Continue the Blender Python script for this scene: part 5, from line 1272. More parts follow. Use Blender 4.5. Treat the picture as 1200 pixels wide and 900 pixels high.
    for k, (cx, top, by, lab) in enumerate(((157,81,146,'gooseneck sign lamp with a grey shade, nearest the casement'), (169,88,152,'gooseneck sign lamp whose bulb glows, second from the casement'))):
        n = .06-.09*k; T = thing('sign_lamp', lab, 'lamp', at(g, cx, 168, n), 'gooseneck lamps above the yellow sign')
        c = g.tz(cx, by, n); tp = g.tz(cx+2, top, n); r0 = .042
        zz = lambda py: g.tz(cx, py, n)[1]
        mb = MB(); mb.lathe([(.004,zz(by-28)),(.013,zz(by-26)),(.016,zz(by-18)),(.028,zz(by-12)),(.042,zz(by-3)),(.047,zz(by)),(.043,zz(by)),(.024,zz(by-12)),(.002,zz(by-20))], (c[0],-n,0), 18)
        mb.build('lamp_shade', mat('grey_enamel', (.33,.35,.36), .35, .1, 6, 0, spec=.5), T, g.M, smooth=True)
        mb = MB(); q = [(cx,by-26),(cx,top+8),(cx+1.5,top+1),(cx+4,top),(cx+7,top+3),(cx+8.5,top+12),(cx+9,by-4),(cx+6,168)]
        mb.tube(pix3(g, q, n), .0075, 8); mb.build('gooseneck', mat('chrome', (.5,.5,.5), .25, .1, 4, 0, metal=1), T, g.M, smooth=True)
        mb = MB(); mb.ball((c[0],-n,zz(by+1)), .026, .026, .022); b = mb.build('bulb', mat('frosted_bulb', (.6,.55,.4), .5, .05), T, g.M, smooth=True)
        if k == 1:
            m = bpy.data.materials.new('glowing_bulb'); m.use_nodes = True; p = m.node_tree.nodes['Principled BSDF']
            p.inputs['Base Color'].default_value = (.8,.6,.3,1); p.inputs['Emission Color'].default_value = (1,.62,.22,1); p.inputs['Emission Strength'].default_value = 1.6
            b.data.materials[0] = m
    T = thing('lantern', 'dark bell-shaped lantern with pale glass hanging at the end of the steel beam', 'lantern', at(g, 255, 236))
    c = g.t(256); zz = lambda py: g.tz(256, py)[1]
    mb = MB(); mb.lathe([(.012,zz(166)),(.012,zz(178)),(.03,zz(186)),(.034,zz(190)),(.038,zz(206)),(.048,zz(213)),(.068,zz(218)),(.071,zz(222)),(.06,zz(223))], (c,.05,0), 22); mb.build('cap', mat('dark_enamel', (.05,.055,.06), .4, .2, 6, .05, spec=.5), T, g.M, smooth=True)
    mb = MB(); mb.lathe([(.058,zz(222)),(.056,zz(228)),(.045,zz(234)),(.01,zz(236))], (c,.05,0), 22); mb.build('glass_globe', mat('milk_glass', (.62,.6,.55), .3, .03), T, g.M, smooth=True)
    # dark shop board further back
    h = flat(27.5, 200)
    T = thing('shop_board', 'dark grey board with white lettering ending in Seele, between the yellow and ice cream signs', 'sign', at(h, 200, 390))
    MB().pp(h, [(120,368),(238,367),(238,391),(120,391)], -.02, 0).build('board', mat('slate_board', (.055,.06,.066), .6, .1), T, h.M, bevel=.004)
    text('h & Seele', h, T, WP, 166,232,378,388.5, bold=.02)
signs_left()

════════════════

What the task requires →
Give every line of the material again, exactly as it reads.

Correct answer →
Continue the Blender Python script for this scene: part 5, from line 1272. More parts follow. Use Blender 4.5. Treat the picture as 1200 pixels wide and 900 pixels high.
    for k, (cx, top, by, lab) in enumerate(((157,81,146,'gooseneck sign lamp with a grey shade, nearest the casement'), (169,88,152,'gooseneck sign lamp whose bulb glows, second from the casement'))):
        n = .06-.09*k; T = thing('sign_lamp', lab, 'lamp', at(g, cx, 168, n), 'gooseneck lamps above the yellow sign')
        c = g.tz(cx, by, n); tp = g.tz(cx+2, top, n); r0 = .042
        zz = lambda py: g.tz(cx, py, n)[1]
        mb = MB(); mb.lathe([(.004,zz(by-28)),(.013,zz(by-26)),(.016,zz(by-18)),(.028,zz(by-12)),(.042,zz(by-3)),(.047,zz(by)),(.043,zz(by)),(.024,zz(by-12)),(.002,zz(by-20))], (c[0],-n,0), 18)
        mb.build('lamp_shade', mat('grey_enamel', (.33,.35,.36), .35, .1, 6, 0, spec=.5), T, g.M, smooth=True)
        mb = MB(); q = [(cx,by-26),(cx,top+8),(cx+1.5,top+1),(cx+4,top),(cx+7,top+3),(cx+8.5,top+12),(cx+9,by-4),(cx+6,168)]
        mb.tube(pix3(g, q, n), .0075, 8); mb.build('gooseneck', mat('chrome', (.5,.5,.5), .25, .1, 4, 0, metal=1), T, g.M, smooth=True)
        mb = MB(); mb.ball((c[0],-n,zz(by+1)), .026, .026, .022); b = mb.build('bulb', mat('frosted_bulb', (.6,.55,.4), .5, .05), T, g.M, smooth=True)
        if k == 1:
            m = bpy.data.materials.new('glowing_bulb'); m.use_nodes = True; p = m.node_tree.nodes['Principled BSDF']
            p.inputs['Base Color'].default_value = (.8,.6,.3,1); p.inputs['Emission Color'].default_value = (1,.62,.22,1); p.inputs['Emission Strength'].default_value = 1.6
            b.data.materials[0] = m
    T = thing('lantern', 'dark bell-shaped lantern with pale glass hanging at the end of the steel beam', 'lantern', at(g, 255, 236))
    c = g.t(256); zz = lambda py: g.tz(256, py)[1]
    mb = MB(); mb.lathe([(.012,zz(166)),(.012,zz(178)),(.03,zz(186)),(.034,zz(190)),(.038,zz(206)),(.048,zz(213)),(.068,zz(218)),(.071,zz(222)),(.06,zz(223))], (c,.05,0), 22); mb.build('cap', mat('dark_enamel', (.05,.055,.06), .4, .2, 6, .05, spec=.5), T, g.M, smooth=True)
    mb = MB(); mb.lathe([(.058,zz(222)),(.056,zz(228)),(.045,zz(234)),(.01,zz(236))], (c,.05,0), 22); mb.build('glass_globe', mat('milk_glass', (.62,.6,.55), .3, .03), T, g.M, smooth=True)
    # dark shop board further back
    h = flat(27.5, 200)
    T = thing('shop_board', 'dark grey board with white lettering ending in Seele, between the yellow and ice cream signs', 'sign', at(h, 200, 390))
    MB().pp(h, [(120,368),(238,367),(238,391),(120,391)], -.02, 0).build('board', mat('slate_board', (.055,.06,.066), .6, .1), T, h.M, bevel=.004)
    text('h & Seele', h, T, WP, 166,232,378,388.5, bold=.02)
signs_left()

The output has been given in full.